OBJECTIVE:
Print the entire listing. Each line must match the original exactly.

MATERIAL PROVIDED:
[start]

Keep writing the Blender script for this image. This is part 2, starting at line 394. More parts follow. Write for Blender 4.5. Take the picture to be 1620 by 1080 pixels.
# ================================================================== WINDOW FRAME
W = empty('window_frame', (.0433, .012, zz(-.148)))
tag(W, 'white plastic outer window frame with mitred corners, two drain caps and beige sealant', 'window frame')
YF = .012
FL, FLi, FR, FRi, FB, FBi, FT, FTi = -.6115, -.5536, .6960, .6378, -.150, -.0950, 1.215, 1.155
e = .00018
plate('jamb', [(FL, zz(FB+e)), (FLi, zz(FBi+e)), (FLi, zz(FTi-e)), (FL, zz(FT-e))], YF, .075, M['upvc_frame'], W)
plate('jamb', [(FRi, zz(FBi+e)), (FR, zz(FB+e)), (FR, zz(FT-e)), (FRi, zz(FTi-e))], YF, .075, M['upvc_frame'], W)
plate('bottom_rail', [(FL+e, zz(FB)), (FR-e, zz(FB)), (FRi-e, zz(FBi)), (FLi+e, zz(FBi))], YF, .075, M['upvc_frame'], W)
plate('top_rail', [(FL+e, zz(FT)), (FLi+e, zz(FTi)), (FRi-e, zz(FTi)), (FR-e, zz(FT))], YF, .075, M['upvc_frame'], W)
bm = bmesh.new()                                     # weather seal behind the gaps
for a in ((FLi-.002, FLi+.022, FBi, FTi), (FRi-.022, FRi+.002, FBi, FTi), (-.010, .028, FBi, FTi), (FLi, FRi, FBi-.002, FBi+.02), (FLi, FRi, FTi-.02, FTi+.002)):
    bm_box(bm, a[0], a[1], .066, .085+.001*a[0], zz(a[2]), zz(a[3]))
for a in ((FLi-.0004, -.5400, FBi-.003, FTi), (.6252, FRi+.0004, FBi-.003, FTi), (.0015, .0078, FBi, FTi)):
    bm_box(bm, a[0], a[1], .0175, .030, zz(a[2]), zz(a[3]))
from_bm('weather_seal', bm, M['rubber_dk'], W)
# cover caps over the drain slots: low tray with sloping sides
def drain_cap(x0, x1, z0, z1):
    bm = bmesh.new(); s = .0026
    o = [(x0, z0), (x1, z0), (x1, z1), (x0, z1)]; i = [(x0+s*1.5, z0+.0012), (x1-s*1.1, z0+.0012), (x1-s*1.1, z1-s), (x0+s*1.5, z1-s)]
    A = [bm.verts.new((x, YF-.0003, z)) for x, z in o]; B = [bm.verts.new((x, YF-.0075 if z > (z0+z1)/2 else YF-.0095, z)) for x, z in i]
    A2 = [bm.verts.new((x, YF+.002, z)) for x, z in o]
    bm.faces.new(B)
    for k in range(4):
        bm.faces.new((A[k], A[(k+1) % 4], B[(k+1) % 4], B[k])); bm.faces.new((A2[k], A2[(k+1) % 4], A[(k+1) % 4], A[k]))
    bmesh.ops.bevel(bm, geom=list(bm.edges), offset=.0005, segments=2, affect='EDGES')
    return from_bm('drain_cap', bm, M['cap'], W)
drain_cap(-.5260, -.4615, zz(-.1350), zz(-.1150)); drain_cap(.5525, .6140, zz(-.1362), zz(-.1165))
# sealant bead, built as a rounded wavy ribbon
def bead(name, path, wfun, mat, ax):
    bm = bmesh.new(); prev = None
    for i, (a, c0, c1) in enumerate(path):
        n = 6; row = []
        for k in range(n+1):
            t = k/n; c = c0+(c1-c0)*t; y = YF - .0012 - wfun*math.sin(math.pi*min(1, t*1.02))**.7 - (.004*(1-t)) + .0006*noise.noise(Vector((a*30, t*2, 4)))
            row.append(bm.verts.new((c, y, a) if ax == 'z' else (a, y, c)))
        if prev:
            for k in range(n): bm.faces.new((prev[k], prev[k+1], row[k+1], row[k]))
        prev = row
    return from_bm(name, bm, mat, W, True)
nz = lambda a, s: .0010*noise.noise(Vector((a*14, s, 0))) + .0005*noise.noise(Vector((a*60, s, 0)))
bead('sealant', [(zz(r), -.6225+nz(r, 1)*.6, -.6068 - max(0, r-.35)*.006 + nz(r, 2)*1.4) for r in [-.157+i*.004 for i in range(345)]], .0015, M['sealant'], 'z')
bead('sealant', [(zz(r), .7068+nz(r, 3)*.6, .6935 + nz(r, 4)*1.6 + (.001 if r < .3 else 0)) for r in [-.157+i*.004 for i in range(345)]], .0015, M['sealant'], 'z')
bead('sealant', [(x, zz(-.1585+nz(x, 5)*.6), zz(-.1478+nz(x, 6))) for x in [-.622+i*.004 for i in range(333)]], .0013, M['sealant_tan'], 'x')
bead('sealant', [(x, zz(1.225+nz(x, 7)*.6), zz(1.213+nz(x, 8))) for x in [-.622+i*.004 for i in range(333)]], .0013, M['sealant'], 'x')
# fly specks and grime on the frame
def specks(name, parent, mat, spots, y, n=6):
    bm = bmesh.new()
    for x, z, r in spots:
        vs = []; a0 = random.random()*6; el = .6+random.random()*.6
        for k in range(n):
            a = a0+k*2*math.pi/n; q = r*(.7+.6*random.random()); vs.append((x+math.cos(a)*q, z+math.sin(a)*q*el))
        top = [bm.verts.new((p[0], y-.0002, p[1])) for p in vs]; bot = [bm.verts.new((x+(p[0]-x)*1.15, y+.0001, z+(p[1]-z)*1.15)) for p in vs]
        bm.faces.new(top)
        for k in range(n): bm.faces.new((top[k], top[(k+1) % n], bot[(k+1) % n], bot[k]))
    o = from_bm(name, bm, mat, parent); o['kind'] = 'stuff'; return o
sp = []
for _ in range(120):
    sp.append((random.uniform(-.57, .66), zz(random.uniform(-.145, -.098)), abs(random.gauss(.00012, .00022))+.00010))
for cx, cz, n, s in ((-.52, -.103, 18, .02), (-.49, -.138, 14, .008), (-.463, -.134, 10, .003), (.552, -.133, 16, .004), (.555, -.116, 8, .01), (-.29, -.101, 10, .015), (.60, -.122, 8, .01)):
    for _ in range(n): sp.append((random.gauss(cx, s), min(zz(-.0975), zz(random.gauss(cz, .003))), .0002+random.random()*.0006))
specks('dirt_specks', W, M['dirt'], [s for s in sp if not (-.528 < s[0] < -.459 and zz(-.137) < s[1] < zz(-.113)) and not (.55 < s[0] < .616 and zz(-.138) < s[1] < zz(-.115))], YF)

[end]

FINAL ANSWER:
Keep writing the Blender script for this image. This is part 2, starting at line 394. More parts follow. Write for Blender 4.5. Take the picture to be 1620 by 1080 pixels.
# ================================================================== WINDOW FRAME
W = empty('window_frame', (.0433, .012, zz(-.148)))
tag(W, 'white plastic outer window frame with mitred corners, two drain caps and beige sealant', 'window frame')
YF = .012
FL, FLi, FR, FRi, FB, FBi, FT, FTi = -.6115, -.5536, .6960, .6378, -.150, -.0950, 1.215, 1.155
e = .00018
plate('jamb', [(FL, zz(FB+e)), (FLi, zz(FBi+e)), (FLi, zz(FTi-e)), (FL, zz(FT-e))], YF, .075, M['upvc_frame'], W)
plate('jamb', [(FRi, zz(FBi+e)), (FR, zz(FB+e)), (FR, zz(FT-e)), (FRi, zz(FTi-e))], YF, .075, M['upvc_frame'], W)
plate('bottom_rail', [(FL+e, zz(FB)), (FR-e, zz(FB)), (FRi-e, zz(FBi)), (FLi+e, zz(FBi))], YF, .075, M['upvc_frame'], W)
plate('top_rail', [(FL+e, zz(FT)), (FLi+e, zz(FTi)), (FRi-e, zz(FTi)), (FR-e, zz(FT))], YF, .075, M['upvc_frame'], W)
bm = bmesh.new()                                     # weather seal behind the gaps
for a in ((FLi-.002, FLi+.022, FBi, FTi), (FRi-.022, FRi+.002, FBi, FTi), (-.010, .028, FBi, FTi), (FLi, FRi, FBi-.002, FBi+.02), (FLi, FRi, FTi-.02, FTi+.002)):
    bm_box(bm, a[0], a[1], .066, .085+.001*a[0], zz(a[2]), zz(a[3]))
for a in ((FLi-.0004, -.5400, FBi-.003, FTi), (.6252, FRi+.0004, FBi-.003, FTi), (.0015, .0078, FBi, FTi)):
    bm_box(bm, a[0], a[1], .0175, .030, zz(a[2]), zz(a[3]))
from_bm('weather_seal', bm, M['rubber_dk'], W)
# cover caps over the drain slots: low tray with sloping sides
def drain_cap(x0, x1, z0, z1):
    bm = bmesh.new(); s = .0026
    o = [(x0, z0), (x1, z0), (x1, z1), (x0, z1)]; i = [(x0+s*1.5, z0+.0012), (x1-s*1.1, z0+.0012), (x1-s*1.1, z1-s), (x0+s*1.5, z1-s)]
    A = [bm.verts.new((x, YF-.0003, z)) for x, z in o]; B = [bm.verts.new((x, YF-.0075 if z > (z0+z1)/2 else YF-.0095, z)) for x, z in i]
    A2 = [bm.verts.new((x, YF+.002, z)) for x, z in o]
    bm.faces.new(B)
    for k in range(4):
        bm.faces.new((A[k], A[(k+1) % 4], B[(k+1) % 4], B[k])); bm.faces.new((A2[k], A2[(k+1) % 4], A[(k+1) % 4], A[k]))
    bmesh.ops.bevel(bm, geom=list(bm.edges), offset=.0005, segments=2, affect='EDGES')
    return from_bm('drain_cap', bm, M['cap'], W)
drain_cap(-.5260, -.4615, zz(-.1350), zz(-.1150)); drain_cap(.5525, .6140, zz(-.1362), zz(-.1165))
# sealant bead, built as a rounded wavy ribbon
def bead(name, path, wfun, mat, ax):
    bm = bmesh.new(); prev = None
    for i, (a, c0, c1) in enumerate(path):
        n = 6; row = []
        for k in range(n+1):
            t = k/n; c = c0+(c1-c0)*t; y = YF - .0012 - wfun*math.sin(math.pi*min(1, t*1.02))**.7 - (.004*(1-t)) + .0006*noise.noise(Vector((a*30, t*2, 4)))
            row.append(bm.verts.new((c, y, a) if ax == 'z' else (a, y, c)))
        if prev:
            for k in range(n): bm.faces.new((prev[k], prev[k+1], row[k+1], row[k]))
        prev = row
    return from_bm(name, bm, mat, W, True)
nz = lambda a, s: .0010*noise.noise(Vector((a*14, s, 0))) + .0005*noise.noise(Vector((a*60, s, 0)))
bead('sealant', [(zz(r), -.6225+nz(r, 1)*.6, -.6068 - max(0, r-.35)*.006 + nz(r, 2)*1.4) for r in [-.157+i*.004 for i in range(345)]], .0015, M['sealant'], 'z')
bead('sealant', [(zz(r), .7068+nz(r, 3)*.6, .6935 + nz(r, 4)*1.6 + (.001 if r < .3 else 0)) for r in [-.157+i*.004 for i in range(345)]], .0015, M['sealant'], 'z')
bead('sealant', [(x, zz(-.1585+nz(x, 5)*.6), zz(-.1478+nz(x, 6))) for x in [-.622+i*.004 for i in range(333)]], .0013, M['sealant_tan'], 'x')
bead('sealant', [(x, zz(1.225+nz(x, 7)*.6), zz(1.213+nz(x, 8))) for x in [-.622+i*.004 for i in range(333)]], .0013, M['sealant'], 'x')
# fly specks and grime on the frame
def specks(name, parent, mat, spots, y, n=6):
    bm = bmesh.new()
    for x, z, r in spots:
        vs = []; a0 = random.random()*6; el = .6+random.random()*.6
        for k in range(n):
            a = a0+k*2*math.pi/n; q = r*(.7+.6*random.random()); vs.append((x+math.cos(a)*q, z+math.sin(a)*q*el))
        top = [bm.verts.new((p[0], y-.0002, p[1])) for p in vs]; bot = [bm.verts.new((x+(p[0]-x)*1.15, y+.0001, z+(p[1]-z)*1.15)) for p in vs]
        bm.faces.new(top)
        for k in range(n): bm.faces.new((top[k], top[(k+1) % n], bot[(k+1) % n], bot[k]))
    o = from_bm(name, bm, mat, parent); o['kind'] = 'stuff'; return o
sp = []
for _ in range(120):
    sp.append((random.uniform(-.57, .66), zz(random.uniform(-.145, -.098)), abs(random.gauss(.00012, .00022))+.00010))
for cx, cz, n, s in ((-.52, -.103, 18, .02), (-.49, -.138, 14, .008), (-.463, -.134, 10, .003), (.552, -.133, 16, .004), (.555, -.116, 8, .01), (-.29, -.101, 10, .015), (.60, -.122, 8, .01)):
    for _ in range(n): sp.append((random.gauss(cx, s), min(zz(-.0975), zz(random.gauss(cz, .003))), .0002+random.random()*.0006))
specks('dirt_specks', W, M['dirt'], [s for s in sp if not (-.528 < s[0] < -.459 and zz(-.137) < s[1] < zz(-.113)) and not (.55 < s[0] < .616 and zz(-.138) < s[1] < zz(-.115))], YF)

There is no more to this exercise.